[Exercise instructions] Going from the top of the data below, give again each line through the one containing "the trunking', 'cable')", both ends kept.

[Provided records]
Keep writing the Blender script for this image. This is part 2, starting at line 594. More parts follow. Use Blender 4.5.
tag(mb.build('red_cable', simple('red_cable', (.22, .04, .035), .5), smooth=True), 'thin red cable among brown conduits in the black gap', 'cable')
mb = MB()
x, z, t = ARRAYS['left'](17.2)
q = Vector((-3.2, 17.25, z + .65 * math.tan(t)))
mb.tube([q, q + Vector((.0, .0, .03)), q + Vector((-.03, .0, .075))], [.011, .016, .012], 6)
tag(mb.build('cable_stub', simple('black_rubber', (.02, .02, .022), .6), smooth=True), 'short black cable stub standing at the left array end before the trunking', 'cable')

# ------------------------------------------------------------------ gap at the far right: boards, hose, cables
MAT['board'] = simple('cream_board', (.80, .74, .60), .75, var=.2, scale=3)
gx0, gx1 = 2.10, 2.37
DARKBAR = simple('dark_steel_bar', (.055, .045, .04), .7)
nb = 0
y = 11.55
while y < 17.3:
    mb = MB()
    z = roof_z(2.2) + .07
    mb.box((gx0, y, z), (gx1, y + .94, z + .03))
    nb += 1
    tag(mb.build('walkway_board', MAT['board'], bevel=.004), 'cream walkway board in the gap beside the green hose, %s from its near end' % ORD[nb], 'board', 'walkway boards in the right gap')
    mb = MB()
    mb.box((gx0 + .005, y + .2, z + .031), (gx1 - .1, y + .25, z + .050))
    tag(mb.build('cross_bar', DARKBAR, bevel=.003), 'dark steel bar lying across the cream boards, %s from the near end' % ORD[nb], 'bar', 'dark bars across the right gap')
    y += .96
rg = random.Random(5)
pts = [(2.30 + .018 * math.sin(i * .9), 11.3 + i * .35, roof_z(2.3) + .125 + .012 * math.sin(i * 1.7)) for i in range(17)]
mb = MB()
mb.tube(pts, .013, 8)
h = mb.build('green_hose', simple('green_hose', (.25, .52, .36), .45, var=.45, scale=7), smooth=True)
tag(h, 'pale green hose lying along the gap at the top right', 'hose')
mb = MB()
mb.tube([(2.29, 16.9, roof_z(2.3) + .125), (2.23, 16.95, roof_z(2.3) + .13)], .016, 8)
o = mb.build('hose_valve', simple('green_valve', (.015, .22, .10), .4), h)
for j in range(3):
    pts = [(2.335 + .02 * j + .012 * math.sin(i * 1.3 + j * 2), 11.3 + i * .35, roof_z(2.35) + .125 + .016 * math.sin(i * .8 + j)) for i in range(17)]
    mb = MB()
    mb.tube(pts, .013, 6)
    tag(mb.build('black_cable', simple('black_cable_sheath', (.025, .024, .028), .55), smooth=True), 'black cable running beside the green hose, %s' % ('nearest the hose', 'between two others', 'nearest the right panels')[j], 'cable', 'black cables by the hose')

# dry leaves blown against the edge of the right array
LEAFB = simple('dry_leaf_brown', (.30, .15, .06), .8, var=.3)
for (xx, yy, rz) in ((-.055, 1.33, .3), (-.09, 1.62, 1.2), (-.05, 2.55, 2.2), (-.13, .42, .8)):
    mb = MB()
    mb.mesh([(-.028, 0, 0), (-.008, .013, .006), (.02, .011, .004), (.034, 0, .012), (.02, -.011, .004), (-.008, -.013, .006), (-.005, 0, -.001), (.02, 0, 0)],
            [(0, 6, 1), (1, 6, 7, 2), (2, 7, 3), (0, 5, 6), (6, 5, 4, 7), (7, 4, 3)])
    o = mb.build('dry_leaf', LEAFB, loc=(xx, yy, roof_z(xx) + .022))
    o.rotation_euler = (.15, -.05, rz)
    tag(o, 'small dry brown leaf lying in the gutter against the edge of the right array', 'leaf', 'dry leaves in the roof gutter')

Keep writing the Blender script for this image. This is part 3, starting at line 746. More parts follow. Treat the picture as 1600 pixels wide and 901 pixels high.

[Final answer]
Keep writing the Blender script for this image. This is part 2, starting at line 594. More parts follow. Use Blender 4.5.
tag(mb.build('red_cable', simple('red_cable', (.22, .04, .035), .5), smooth=True), 'thin red cable among brown conduits in the black gap', 'cable')
mb = MB()
x, z, t = ARRAYS['left'](17.2)
q = Vector((-3.2, 17.25, z + .65 * math.tan(t)))
mb.tube([q, q + Vector((.0, .0, .03)), q + Vector((-.03, .0, .075))], [.011, .016, .012], 6)
tag(mb.build('cable_stub', simple('black_rubber', (.02, .02, .022), .6), smooth=True), 'short black cable stub standing at the left array end before the trunking', 'cable')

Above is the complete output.